Ghounem, who has dark hair and a soft voice, declined to be photographed for this article because he said that he has received death threats since he started his site, and, indeed, on the guest book page of his site one sees the insults from unfriendly browsers. (“Go suicide-bomb yourself,” wrote one visitor.)

Undeterred, Ghounem tries to maintain a Jewish-friendly tone on his Web site. On the home page is a Star of David juxtaposed next to a crescent moon. The “Jews and Muslims Agree” section highlights the dietary, religious and scriptural similarities between Judaism and Islam. And under the plea of “Hebrew Quran Project Needs You,” browsers are asked to help translate the Koran into Hebrew.

But Ghounem is improvising a great deal in the face of many spiritual dilemmas. Is Ghounem offering Jews straight Islam, or a variation on Islam? Jews For Jesus and other Messianic Jewish sects famously celebrate both Passover and Easter — will Jews for Allah celebrate Yom Kippur and Ramadan? “I don’t know about holidays yet,” Ghoneum said. Ghounem says he’ll wait until more Jews have come into his organization before deciding.

The problems Ghounem faces might in fact be more formidable than those facing Jews For Jesus, which has an established foothold in missionary work, major funding from various evangelical groups and, according to some estimates, 150,000 to 200,000 members.

“There’s an enormous Hebrew Christian movement,” said Rabbi Tovia Singer, a radio talk show host and the head of an anti-missionary group dedicated to bringing converted Jews back to Judaism. According to Singer, Jews For Jesus missionaries “undergo very intense, rigorous training. The [number of] people they affect is enormous by training gentiles how to convert Jews.”

Singer said the number of converts to Islam is very small, and the Jews who convert to Islam are very different from their Christian counterparts.

“Islam is the religion that’s seen as anti-establishment and anti-Western,” Singer said, “which is why it’s successful among African Americans.”
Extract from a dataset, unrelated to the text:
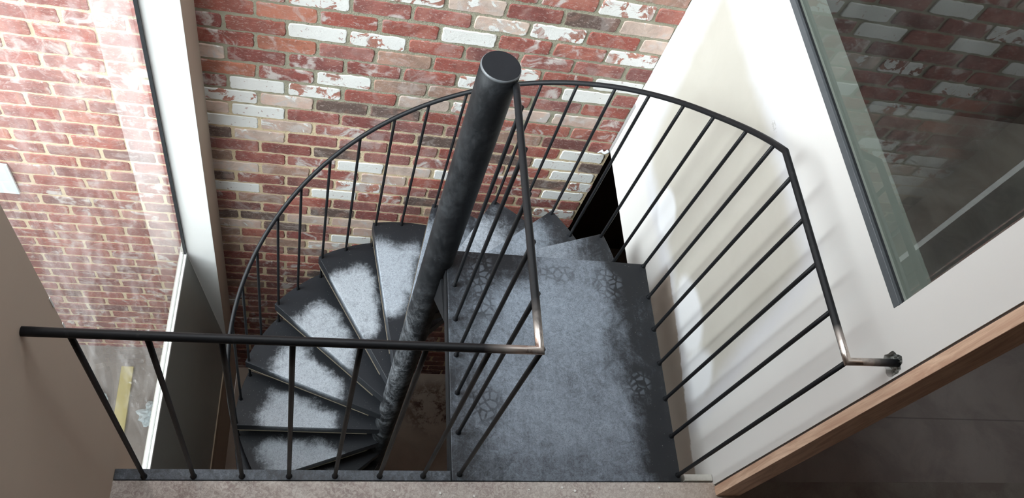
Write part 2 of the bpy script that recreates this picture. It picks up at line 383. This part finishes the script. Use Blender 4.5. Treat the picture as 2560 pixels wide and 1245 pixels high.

Jews who convert to Islam are disenfranchised and are “much more thoroughly cut off from Judaism,” Singer said. “There’s no struggle. They’re completely comfortable in their new religion.” Singer, who said he has converted hundreds of Christians back to Judaism, said he has never managed to sway a Muslim back to Judaism.

Ghounem disagrees with the assessment. Ghounem views Islam as the logical progression of spirituality. “It’s like the alphabet. You start at A — which could be Judaism — and you end up with Z, which is Islam. You have to move forward.”

Ghounem is also bucking a desire among many Muslim clerics not to proselytize to Jews. Ghounem claims that since he launched his Web site, he has received e-mails from fellow Muslims who disapproved. “Many of them didn’t like the Jewish star,” Ghounem said of the logo on the main page of his site. Browsers felt it was a symbol of Israeli oppression. And many Islamic leaders have not been eager to reach out to Jews, who some imans refer to as the children of “apes and pigs.”

And Jews For Allah might not even get full support from Jewish converts to Islam.

Yousef Khatab, a friend of Ghounem’s and a former Orthodox Jew from New York who two years ago became a convert to Wahabbi Islam, dismissed the idea of a Jews For Jesus-style Islam. “That’s an oxymoron,” Khatab told the Forward. “In Islam we believe in all the prophets… True Islam is true Judaism, it’s the continuation.

“I don’t like the idea of making a club for Jewish Muslims,” Khatab said of his friend’s organization. Khatab maintains his own Web site, “Jews To Islam” — which describes his conversion to Islam and his disputes with anti-missionaries like Singer. His battle with Singer is currently under investigation by the FBI after Khatab posted Singer’s photograph and home address on his Web site.

But despite Khatab’s disdain for the idea of a Jewish Islam, he is still eager to recruit Jews and proselytize. “Of course, it’s an obligation,” Khatab said. “The whole idea is to spread Islam to all races and bring them together under the banner of Islam. Including the Jews; including Mr. Sharon.”